Example: in [math]\displaystyle{ {}[3]^2 }[/math], the diagonal points 11, 22, 33 each have weighted size 1, whereas the other six off-diagonal points have weighted size 1/2. The total weighted size of [math]\displaystyle{ {}[3]^2 }[/math] is 6.
Let [math]\displaystyle{ c^\mu_n }[/math] be the largest weighted size of a line-free set. For instance, [math]\displaystyle{ c^\mu_0 = 1 }[/math], [math]\displaystyle{ c^\mu_1 = 2 }[/math], and [math]\displaystyle{ c^\mu_2 = 4 }[/math].
As in the unweighted case, every time we find a subset [math]\displaystyle{ B }[/math] of the grid [math]\displaystyle{ \Delta_n := \{ (a,b,c): a+b+c=n\} }[/math] without equilateral triangles, it gives a line-free set [math]\displaystyle{ \Gamma_B := \bigcup_{(a,b,c) \in B} \Gamma_{a,b,c} }[/math]. The weighted size of this set is precisely the cardinality of B. Thus we have the lower bound [math]\displaystyle{ c^\mu_n \geq \overline{c}^\mu_n }[/math], where [math]\displaystyle{ \overline{c}^\mu_n }[/math] is the largest size of equilateral triangles in [math]\displaystyle{ \Delta_n }[/math]. The computation of the [math]\displaystyle{ \overline{c}^\mu_n }[/math] is Fujimura's problem.

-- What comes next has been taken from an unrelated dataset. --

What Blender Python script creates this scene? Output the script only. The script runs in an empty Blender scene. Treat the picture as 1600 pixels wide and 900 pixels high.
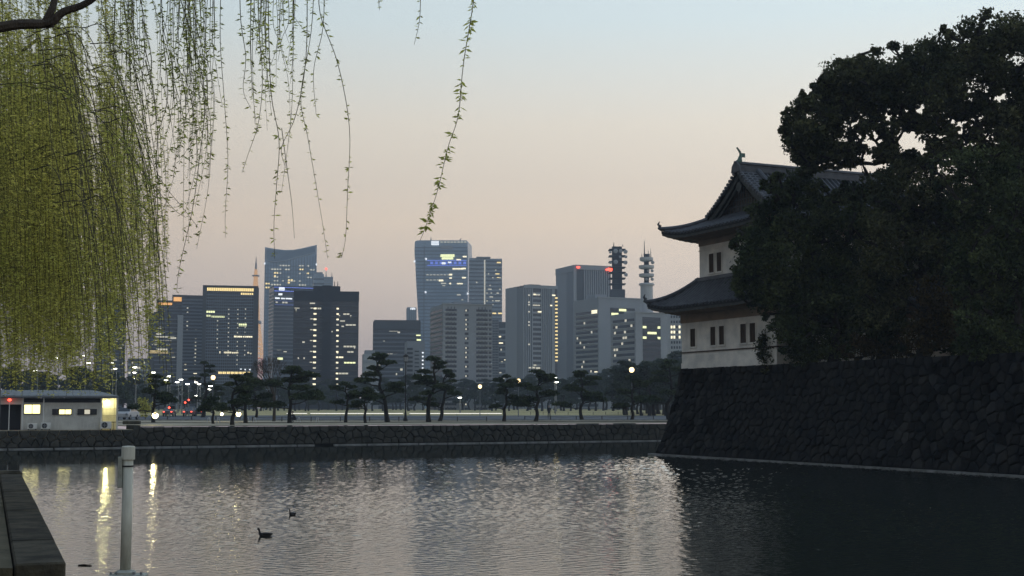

Hyper-optimistic conjecture: We in fact have [math]\displaystyle{ c^\mu_n = \overline{c}^\mu_n }[/math]. In other words, to get the optimal weighted size for a line-free set, one should take a set which is a union of slices [math]\displaystyle{ \Gamma_{a,b,c} }[/math].
This conjecture, if true, will imply the DHJ theorem. Note also that all our best lower bounds for the unweighted problem to date have been unions of slices. Also, the k=2 analogue of the conjecture is true, and is known as the LYM inequality (in fact, for k=2 we have [math]\displaystyle{ c^\mu_n = \overline{c}^\mu_n = 1 }[/math] for all n).